第二章で朝倉選手は、勝利の秘訣は「臆病に考える」ことだと述べている。
試合が決まるということは対戦相手が決まるということなので、その相手に勝つことを目的として練習します。
その際にいつもしているのは、相手を過大評価するということです。
本当の実力は、正直、試合の映像を見ればわかってしまうのですが、それでもそれより相手を強く見積もっておきます。そうすると、試合後に「こんなものか」と思うのですが、その状態こそが勝利の秘訣です。
(中略)
人間というのは甘い生き物なので、何かを達成しようとした時に、そこをゴールに設定しても届かないんですよ。そこで目標をちょっと高めに設定しておくと、現実でしっかりゴールすることができる。
(中略)
こうしてみると、本当の敵は対戦相手ではなく、慢心や油断を誘ってくる自分自身の弱さだということになりますね。
いつも朝倉選手は試合後のインタビューなどでも、自信を持った発言をしている事が多いので、そういう考えを持っているのは個人的に意外に感じた。

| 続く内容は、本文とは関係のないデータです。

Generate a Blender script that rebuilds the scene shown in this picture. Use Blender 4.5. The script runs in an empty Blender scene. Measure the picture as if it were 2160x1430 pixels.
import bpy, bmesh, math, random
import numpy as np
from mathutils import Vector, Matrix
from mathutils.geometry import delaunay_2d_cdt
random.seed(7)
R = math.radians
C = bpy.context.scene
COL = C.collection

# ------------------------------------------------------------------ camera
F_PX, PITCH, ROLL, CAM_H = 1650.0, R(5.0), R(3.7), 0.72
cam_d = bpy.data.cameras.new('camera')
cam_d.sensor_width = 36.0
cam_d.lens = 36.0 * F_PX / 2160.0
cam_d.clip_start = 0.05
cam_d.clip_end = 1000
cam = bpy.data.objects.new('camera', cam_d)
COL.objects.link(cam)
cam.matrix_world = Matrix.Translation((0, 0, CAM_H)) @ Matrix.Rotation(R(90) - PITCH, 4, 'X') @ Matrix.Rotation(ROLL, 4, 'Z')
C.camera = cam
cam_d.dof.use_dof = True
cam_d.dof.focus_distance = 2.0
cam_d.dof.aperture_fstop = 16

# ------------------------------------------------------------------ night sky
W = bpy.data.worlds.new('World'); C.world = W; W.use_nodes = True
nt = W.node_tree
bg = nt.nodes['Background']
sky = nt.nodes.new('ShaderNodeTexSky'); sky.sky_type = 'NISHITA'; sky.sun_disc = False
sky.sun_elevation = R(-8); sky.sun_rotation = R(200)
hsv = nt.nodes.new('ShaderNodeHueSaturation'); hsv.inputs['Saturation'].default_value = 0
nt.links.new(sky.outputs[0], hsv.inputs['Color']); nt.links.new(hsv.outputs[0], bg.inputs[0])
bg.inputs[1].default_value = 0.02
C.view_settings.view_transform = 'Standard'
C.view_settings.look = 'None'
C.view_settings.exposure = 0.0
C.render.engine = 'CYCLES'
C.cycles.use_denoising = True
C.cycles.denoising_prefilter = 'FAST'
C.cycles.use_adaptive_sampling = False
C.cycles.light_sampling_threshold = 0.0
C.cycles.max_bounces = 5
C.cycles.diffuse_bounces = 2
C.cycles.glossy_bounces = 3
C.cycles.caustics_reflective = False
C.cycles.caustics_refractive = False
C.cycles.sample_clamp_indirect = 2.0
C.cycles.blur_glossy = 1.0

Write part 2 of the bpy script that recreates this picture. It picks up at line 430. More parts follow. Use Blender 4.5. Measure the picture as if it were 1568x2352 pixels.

ただそういった発言も、より強い相手を想定した上でハードな練習を自らに課し、それを乗り越えたという自信があるからこそなのだろう。
残念ながら自分には、具体的に成し遂げたい事や目標といったものはない…
だけど、もし仕事とかダイエットとか貯蓄とか、とにかく何か一つでも達成したいことがある人は、実際の目標よりも高めに設定してそこを目指してみるという方法も試してみてもいいのかもしれない。
そして戦う相手は「会社の同僚」でも「たるんだ脂肪」でも「お隣の奥さん」でもない…
いつだって本当の敵は「自分自身の弱さ」なのだ。